- TASK DESCRIPTION: Find how many lines of the listing include the string "Write", and report only that figure.

====== RECORDS TO USE ======

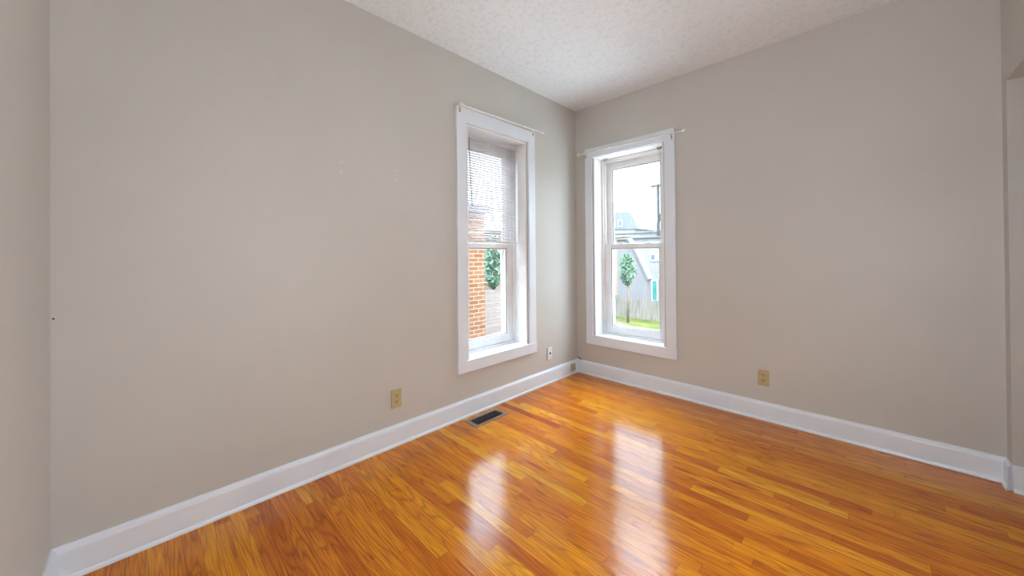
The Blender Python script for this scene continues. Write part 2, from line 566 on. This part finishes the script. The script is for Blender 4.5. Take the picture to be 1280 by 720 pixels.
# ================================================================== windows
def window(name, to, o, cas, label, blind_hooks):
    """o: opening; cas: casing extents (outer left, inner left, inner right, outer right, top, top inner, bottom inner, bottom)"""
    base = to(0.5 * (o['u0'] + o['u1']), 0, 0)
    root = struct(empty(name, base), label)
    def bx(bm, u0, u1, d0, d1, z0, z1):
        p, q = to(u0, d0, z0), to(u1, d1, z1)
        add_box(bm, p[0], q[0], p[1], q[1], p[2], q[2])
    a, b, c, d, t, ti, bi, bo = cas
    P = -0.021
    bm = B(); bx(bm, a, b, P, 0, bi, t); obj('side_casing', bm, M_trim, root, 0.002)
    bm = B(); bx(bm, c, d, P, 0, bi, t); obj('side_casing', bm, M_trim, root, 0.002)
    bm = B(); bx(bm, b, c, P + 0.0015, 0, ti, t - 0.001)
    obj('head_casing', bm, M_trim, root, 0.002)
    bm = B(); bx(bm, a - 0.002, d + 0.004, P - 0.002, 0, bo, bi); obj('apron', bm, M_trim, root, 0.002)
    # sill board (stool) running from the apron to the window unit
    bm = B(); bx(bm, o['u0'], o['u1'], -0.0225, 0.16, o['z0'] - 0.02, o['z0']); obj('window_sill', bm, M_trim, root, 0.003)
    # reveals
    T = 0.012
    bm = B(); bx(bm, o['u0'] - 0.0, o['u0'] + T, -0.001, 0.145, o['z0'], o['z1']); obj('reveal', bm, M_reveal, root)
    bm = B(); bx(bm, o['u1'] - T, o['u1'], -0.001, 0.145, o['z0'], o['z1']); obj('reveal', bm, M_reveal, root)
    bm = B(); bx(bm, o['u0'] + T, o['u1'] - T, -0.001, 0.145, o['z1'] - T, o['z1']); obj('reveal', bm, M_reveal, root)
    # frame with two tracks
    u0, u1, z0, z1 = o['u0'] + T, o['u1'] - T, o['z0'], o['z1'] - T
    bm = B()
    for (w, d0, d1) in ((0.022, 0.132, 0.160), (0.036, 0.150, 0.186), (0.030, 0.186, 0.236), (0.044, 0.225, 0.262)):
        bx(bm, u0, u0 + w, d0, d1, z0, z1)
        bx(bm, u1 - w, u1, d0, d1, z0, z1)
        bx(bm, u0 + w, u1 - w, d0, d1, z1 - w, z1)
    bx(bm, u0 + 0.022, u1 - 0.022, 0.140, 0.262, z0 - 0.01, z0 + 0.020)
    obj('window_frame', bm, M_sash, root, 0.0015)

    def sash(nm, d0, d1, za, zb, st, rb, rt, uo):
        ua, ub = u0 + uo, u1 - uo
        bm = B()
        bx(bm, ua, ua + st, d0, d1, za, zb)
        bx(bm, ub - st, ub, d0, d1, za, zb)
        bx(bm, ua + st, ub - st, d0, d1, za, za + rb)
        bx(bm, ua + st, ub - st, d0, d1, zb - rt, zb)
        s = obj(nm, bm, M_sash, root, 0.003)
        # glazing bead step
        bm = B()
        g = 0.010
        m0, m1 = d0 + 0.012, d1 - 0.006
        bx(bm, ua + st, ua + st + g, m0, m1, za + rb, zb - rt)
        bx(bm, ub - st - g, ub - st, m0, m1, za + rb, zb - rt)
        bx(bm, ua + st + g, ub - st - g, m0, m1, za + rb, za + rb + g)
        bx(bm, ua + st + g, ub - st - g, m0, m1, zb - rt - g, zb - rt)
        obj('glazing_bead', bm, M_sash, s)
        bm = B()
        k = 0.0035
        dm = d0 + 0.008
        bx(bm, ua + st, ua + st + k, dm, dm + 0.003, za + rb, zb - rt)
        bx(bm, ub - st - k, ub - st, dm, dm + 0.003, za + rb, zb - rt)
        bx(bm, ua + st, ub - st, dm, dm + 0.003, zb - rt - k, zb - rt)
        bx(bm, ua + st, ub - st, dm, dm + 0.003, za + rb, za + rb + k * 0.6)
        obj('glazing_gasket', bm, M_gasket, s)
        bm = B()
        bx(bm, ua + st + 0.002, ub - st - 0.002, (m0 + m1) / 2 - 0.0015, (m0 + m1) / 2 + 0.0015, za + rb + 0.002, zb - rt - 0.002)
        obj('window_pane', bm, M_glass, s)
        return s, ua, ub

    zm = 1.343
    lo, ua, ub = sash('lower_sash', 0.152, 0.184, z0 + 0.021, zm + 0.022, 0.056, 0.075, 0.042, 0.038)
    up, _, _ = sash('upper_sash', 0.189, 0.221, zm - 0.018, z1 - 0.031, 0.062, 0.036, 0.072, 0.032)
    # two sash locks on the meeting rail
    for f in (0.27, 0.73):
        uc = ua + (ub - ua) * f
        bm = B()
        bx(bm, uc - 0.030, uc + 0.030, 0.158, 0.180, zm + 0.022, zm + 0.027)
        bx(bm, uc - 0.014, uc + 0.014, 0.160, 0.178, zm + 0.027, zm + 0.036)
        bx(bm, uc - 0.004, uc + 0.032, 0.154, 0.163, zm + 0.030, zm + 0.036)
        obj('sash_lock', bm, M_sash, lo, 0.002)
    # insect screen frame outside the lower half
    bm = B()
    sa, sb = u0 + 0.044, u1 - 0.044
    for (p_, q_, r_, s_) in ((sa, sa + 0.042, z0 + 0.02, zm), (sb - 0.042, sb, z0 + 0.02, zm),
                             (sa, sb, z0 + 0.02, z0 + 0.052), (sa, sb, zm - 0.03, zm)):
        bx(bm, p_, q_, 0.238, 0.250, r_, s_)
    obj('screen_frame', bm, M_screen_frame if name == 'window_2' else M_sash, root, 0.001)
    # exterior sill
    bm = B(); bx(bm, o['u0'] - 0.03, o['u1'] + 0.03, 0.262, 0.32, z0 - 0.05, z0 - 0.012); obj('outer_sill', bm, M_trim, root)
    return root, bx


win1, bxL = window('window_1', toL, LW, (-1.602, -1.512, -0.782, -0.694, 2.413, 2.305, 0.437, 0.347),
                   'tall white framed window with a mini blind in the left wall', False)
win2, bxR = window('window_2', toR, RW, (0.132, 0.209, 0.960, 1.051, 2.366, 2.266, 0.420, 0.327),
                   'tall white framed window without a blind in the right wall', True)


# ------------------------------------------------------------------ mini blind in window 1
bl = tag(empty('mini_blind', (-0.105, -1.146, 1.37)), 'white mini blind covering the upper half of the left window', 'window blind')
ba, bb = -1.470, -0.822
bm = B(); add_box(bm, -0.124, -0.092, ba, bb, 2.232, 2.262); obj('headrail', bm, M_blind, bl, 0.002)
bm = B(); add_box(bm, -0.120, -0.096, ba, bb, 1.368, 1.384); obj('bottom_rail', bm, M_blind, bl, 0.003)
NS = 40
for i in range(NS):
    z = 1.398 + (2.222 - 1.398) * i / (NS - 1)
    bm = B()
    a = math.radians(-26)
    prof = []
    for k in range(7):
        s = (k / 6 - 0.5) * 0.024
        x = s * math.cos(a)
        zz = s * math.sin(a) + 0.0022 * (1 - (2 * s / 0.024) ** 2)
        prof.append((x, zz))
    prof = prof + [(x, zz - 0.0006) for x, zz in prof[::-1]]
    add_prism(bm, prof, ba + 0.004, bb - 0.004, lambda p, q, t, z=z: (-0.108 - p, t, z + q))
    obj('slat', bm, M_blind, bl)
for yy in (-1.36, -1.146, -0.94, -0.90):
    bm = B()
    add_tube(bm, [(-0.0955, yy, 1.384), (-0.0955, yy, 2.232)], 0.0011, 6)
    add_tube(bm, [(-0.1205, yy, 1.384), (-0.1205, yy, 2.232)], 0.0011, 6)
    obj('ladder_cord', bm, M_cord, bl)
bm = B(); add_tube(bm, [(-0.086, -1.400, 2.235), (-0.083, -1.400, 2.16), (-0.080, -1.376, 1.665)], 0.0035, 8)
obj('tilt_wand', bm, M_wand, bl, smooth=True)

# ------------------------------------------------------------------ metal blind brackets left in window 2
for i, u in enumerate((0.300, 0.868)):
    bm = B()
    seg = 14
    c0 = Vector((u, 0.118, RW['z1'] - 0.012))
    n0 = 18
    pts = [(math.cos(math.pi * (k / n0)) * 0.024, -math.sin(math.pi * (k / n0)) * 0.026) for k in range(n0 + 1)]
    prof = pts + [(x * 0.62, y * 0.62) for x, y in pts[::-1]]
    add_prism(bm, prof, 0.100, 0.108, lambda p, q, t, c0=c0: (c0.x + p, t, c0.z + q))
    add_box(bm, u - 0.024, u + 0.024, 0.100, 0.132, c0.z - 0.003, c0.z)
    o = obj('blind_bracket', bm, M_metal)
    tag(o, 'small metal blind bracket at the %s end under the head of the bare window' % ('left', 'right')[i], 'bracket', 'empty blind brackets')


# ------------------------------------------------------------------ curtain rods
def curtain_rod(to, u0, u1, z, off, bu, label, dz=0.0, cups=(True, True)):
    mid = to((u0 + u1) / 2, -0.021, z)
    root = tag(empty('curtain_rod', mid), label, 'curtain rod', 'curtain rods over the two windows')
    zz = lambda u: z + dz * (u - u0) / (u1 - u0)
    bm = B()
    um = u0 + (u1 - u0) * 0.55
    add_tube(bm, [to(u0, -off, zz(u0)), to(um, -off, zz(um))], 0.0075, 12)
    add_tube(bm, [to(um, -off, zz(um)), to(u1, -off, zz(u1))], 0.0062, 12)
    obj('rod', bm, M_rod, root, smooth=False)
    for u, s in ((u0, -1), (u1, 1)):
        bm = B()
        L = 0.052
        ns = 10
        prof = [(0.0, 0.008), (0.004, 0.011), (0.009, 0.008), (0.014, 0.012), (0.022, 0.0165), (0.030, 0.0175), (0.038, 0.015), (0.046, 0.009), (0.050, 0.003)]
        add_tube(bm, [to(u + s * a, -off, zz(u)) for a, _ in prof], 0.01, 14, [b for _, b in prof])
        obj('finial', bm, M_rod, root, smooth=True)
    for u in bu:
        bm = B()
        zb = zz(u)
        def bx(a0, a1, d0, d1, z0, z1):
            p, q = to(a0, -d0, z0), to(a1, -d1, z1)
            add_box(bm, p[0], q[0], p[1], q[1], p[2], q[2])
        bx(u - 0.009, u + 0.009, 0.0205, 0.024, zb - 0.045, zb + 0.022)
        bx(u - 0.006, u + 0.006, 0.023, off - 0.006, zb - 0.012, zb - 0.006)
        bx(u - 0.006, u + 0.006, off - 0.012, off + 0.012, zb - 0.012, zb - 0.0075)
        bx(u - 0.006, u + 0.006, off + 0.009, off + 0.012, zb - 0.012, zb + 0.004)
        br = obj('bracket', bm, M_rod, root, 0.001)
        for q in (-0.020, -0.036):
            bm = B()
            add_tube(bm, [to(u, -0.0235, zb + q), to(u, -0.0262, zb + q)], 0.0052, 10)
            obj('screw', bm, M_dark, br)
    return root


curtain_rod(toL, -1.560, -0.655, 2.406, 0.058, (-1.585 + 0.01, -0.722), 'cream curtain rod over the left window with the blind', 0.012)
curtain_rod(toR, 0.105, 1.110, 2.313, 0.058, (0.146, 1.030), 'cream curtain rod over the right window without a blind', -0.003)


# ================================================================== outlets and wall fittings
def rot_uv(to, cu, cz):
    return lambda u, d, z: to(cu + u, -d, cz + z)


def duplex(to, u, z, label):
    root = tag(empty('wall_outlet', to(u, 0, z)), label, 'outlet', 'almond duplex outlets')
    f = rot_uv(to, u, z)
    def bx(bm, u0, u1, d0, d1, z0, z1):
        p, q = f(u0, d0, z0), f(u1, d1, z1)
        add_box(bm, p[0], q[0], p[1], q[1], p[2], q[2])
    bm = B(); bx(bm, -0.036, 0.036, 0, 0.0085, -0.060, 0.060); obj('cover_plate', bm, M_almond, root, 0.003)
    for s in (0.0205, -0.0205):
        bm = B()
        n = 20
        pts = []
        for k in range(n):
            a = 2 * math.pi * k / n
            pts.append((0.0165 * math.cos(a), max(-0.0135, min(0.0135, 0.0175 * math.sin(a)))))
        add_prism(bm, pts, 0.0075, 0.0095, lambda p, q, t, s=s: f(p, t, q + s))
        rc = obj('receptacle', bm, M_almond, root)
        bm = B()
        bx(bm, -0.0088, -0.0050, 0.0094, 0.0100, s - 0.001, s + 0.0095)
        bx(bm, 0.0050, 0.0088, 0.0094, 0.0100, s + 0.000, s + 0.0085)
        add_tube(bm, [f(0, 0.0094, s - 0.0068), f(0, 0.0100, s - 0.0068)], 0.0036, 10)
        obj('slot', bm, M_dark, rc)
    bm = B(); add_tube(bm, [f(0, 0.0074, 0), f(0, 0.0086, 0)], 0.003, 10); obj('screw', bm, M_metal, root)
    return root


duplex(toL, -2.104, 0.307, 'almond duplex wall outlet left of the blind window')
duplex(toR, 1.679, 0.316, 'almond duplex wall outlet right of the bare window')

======
====== RECORDS TO USE ======

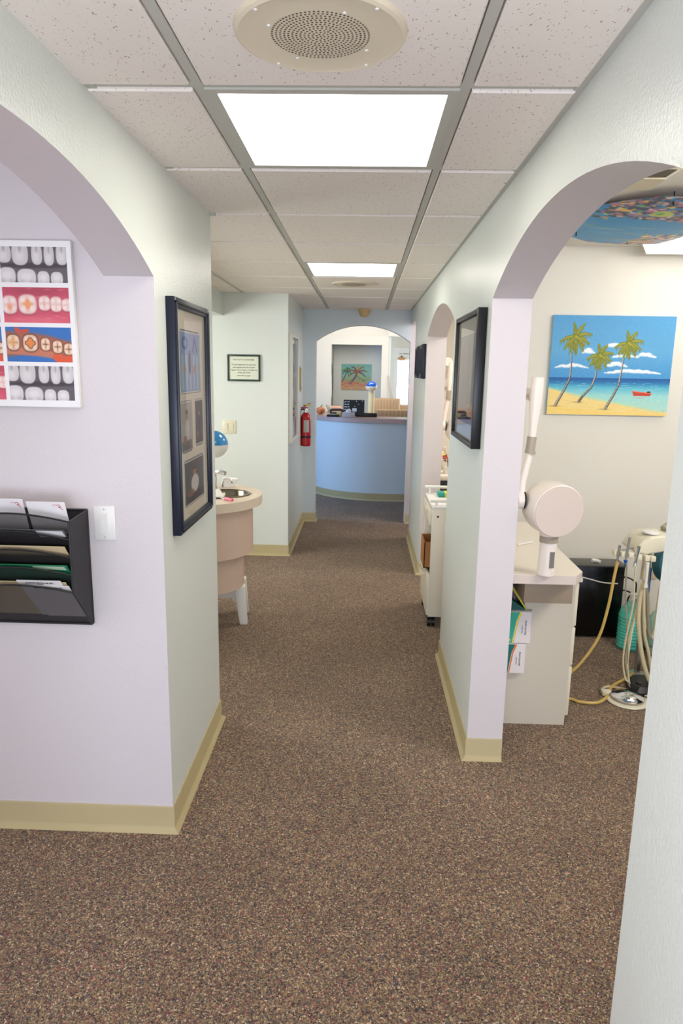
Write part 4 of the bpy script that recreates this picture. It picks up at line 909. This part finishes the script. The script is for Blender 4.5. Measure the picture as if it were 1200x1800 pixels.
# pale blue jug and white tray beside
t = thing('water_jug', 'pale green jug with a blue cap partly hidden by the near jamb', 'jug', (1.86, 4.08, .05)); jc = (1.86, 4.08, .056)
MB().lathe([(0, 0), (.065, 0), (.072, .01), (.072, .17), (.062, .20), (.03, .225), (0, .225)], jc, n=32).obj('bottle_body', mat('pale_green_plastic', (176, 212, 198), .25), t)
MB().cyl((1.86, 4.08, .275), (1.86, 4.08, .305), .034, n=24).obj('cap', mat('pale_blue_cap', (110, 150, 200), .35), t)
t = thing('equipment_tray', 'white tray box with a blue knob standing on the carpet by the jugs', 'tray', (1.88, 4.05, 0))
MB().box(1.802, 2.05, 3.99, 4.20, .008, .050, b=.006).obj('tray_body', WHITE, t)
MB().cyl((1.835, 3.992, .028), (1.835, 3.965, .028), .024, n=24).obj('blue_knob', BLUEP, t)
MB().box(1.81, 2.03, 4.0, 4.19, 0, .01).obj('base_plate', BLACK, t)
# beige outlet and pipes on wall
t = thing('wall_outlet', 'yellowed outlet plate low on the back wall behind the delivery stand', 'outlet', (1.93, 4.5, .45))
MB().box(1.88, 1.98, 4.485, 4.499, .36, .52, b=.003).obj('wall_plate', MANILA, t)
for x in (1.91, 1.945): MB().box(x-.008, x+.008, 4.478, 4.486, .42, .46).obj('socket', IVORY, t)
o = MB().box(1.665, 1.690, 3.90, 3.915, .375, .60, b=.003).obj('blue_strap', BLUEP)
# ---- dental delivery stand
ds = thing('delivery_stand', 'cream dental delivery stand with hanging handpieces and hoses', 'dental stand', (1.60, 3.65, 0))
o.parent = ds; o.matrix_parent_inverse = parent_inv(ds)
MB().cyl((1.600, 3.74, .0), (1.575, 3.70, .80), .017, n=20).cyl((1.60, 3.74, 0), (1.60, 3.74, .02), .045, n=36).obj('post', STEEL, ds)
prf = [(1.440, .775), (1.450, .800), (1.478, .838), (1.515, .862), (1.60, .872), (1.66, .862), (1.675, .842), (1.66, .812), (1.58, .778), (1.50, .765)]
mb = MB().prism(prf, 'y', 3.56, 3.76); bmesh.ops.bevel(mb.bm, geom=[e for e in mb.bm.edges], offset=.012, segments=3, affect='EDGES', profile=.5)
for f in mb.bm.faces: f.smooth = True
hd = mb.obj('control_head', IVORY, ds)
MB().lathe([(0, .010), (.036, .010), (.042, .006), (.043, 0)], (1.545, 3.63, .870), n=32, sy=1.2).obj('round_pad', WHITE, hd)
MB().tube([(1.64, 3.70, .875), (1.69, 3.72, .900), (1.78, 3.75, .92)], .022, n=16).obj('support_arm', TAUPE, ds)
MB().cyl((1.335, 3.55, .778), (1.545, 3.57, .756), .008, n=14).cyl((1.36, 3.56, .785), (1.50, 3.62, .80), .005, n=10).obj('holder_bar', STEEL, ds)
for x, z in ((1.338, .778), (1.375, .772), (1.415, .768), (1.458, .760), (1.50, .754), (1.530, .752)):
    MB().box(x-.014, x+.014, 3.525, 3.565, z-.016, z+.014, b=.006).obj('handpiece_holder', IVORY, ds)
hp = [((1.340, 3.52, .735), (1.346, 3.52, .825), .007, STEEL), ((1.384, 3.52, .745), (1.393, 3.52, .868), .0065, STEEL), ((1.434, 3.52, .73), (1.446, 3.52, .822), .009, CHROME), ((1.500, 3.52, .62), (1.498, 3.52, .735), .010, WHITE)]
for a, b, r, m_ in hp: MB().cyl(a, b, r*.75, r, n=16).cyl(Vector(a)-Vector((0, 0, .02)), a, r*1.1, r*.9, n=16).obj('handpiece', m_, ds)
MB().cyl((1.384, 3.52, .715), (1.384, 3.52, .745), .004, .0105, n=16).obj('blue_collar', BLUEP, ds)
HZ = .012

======

- CORRECT ANSWER: 2